◆ Record excerpts
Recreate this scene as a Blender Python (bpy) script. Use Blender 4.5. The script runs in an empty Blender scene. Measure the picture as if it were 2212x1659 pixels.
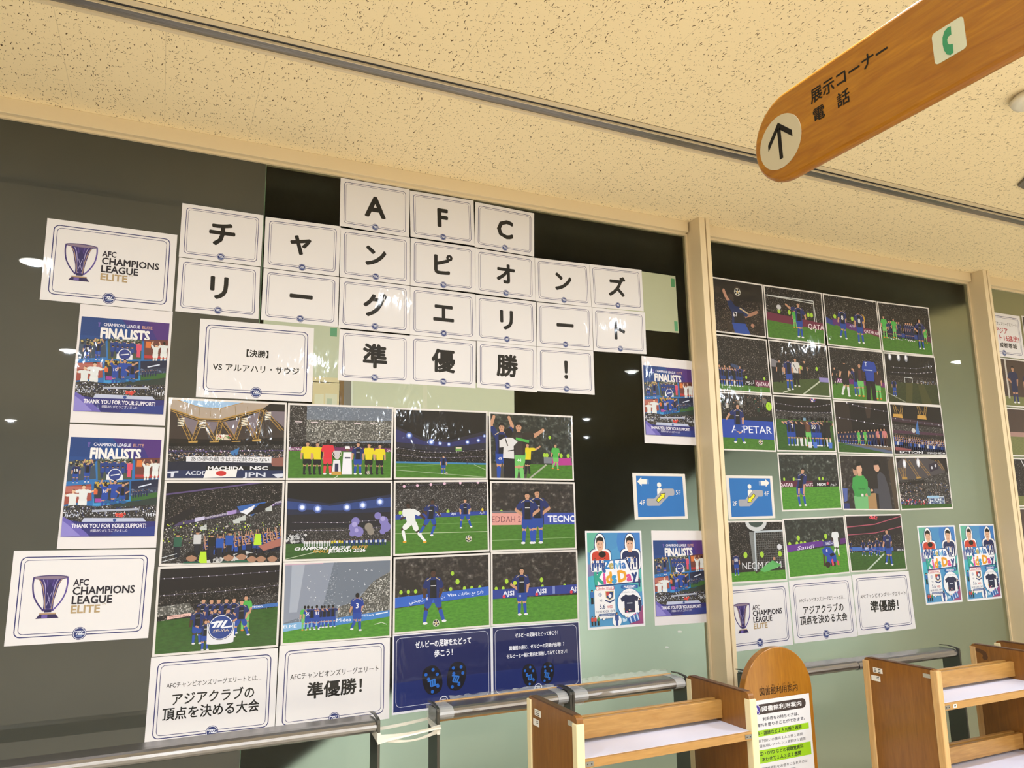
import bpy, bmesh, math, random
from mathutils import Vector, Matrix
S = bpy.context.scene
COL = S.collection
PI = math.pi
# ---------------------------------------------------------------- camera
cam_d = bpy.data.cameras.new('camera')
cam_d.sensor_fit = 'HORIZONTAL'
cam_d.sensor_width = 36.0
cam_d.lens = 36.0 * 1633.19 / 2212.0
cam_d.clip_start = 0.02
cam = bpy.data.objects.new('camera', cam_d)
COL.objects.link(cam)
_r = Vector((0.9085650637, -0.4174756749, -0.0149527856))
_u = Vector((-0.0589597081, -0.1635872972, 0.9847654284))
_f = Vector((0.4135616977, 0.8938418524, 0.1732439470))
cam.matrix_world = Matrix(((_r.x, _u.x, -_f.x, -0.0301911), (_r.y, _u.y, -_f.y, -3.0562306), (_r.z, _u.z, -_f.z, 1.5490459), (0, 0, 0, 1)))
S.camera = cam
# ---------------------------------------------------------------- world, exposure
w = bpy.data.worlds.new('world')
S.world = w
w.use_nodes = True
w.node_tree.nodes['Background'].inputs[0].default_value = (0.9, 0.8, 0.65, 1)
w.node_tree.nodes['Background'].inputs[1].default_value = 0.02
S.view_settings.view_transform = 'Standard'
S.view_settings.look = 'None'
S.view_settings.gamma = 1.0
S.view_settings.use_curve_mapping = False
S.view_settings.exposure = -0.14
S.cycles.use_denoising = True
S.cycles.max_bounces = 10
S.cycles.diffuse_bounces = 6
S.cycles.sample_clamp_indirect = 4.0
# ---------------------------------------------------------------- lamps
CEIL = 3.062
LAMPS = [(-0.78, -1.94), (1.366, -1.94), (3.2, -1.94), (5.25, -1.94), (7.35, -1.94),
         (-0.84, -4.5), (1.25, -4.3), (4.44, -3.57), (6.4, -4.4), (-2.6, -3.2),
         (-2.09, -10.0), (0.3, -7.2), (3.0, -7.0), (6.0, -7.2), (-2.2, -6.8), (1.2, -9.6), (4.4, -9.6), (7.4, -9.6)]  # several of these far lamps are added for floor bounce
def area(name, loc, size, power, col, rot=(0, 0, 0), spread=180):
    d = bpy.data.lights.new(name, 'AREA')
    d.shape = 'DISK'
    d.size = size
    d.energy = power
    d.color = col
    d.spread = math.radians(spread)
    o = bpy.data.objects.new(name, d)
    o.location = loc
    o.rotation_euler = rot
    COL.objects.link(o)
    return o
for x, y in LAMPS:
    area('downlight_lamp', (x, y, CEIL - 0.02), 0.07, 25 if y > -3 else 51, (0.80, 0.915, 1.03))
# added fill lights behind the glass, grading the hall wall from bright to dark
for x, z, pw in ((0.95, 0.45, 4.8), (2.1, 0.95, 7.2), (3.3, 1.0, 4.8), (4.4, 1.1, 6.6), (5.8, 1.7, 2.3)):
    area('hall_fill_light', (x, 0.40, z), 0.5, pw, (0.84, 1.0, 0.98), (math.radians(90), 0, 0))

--

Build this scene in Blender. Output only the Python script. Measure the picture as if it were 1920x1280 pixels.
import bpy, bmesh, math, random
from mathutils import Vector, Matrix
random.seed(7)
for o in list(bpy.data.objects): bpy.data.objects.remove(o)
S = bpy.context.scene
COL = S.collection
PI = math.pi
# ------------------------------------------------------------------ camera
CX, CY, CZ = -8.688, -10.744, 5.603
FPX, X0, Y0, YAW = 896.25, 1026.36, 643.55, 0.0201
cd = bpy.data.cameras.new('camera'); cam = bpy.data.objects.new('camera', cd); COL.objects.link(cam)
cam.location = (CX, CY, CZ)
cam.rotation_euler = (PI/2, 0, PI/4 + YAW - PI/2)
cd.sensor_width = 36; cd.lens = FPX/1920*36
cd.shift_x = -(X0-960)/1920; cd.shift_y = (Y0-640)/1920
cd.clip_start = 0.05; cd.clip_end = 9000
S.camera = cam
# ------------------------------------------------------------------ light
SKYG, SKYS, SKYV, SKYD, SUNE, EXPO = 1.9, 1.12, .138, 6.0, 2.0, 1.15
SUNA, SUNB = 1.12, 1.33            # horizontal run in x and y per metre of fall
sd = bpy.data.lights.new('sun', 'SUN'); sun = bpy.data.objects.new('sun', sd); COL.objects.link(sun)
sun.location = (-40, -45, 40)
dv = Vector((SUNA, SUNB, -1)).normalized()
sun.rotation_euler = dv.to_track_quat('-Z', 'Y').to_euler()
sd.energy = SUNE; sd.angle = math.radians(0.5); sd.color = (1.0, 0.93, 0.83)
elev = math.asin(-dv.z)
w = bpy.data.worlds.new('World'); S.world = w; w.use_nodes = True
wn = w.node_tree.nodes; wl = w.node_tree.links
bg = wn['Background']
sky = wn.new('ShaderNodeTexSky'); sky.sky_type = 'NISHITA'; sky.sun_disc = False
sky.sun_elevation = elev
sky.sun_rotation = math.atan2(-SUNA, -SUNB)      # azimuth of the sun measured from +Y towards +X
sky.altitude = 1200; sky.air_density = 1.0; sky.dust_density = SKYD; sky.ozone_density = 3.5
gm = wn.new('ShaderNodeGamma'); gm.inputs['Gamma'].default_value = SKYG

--

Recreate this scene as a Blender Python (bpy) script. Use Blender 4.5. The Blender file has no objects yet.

◆ What is expected
Work out how many lines of the material above contain the word "scene", then give only that figure.

◆ Result of the exercise
5